Tellem also has the number of our two heroines — so much so, in fact, that I could feel both characters suddenly and finally click into place for me in a way they’d never done before. Tellem asks Gaal how it feels to be “sighted” — that’s the mentallics’ preferred term for themselves — “but unseen by God,” alluding to the prayer stones she removed from her face before joining Hari all those years ago. It’s an elegant way to describe the fundamental disconnect in Gaal, how she can see patterns undetectable to all but a handful of people in history yet remains so skeptical — of the plan, of Hari, and of herself.

As for Salvor? Tellem says she spent a life “standing on the cold edge of your community, desperate to fit in.” I really didn’t care for Salvor’s Season 1 stoic-but-secretly-bleeding-inside persona, or Leah Harvey’s performance thereof — it’s very, very stock stuff — but this line makes Salvor make sense to me. She’s a woman who knows she’s different, resents it, then resents those around her for her resentment, so she keeps everyone at arm’s length, where she worries and suspects she might belong after all. Lots of smart or weird or artsy people have that particular malfunction, no psychic powers required.

As for Hari? His brain is “murk” to Tellem, presumably because of his mysterious cloning. Either that, or she’s bullshitting him, making him feel invulnerable so she can get closer to her real goal: finding and destroying the trio’s copy of the Prime Radiant to prevent the Second Foundation from ever coming into existence. She says this to her comrades just minutes after Hari says they’re all a key part of his plan. Someone’s gonna have egg on their face! Plus, there’s the whole unresolved issue of whether Hari is right and psychohistory precludes the idea that the future is unalterable, or Gaal is right and her visions always do come true. That, too, crystalizes things in ways the show hadn’t yet been able to accomplish.

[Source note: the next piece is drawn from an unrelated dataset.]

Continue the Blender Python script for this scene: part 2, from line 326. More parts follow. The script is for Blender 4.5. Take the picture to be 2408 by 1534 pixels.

It’s now customary for Foundation to feel like a well-balanced pinball machine, each segment of the playing surface exciting and enticing and holding its own. That’s certainly true of this episode (“The Sighted and the Seen”): I found the Trantor gang and the Ignis gang to be equally engaging. It’s hard to describe what a victory that is for the show, and for writers Joelle Garfinkel and Jane Espenson, considering where we were at this point a season ago.  

mural foundation

More than that, though, it feels like the big colorful murals that line so many of the walls of Empire’s palace. The sweep and spectacle of the thing is delightful, but it’s little details, like a green ribbon around an ancient emperor’s neck symbolizing his treason, that make the show sing. Stuff like Dusk looking at his buddy Dawn and saying of his own Dawn period, “I was so beautiful”; it’s an expression both of love for his young brother and nostalgia for his young self. Or on the lighter side, stuff like Demerzel leaving Day to his encounter with Sareth by grinning at him and brightly saying “Think of me!” while giving him an encouraging little fist pump. You can do it, buddy! — ah yes, just the tone one wants to hear one’s lover adopt.

think of me foundation

Foundation is funny, exciting, lyrical, dazzling to the eye, epic in scope, and horny at heart, in service of the refreshingly non-pollyannaish goal of limiting humanity’s next dark age to a mere millennium. Even its hero’s journey involves getting off a few stops early and walking. That’s just one more thing to admire about the year’s best comeback.

(This piece was written during the 2023 WGA and SAG-AFTRA strikes. Without the labor of the writers and actors currently on strike, the show being covered here wouldn’t exist.)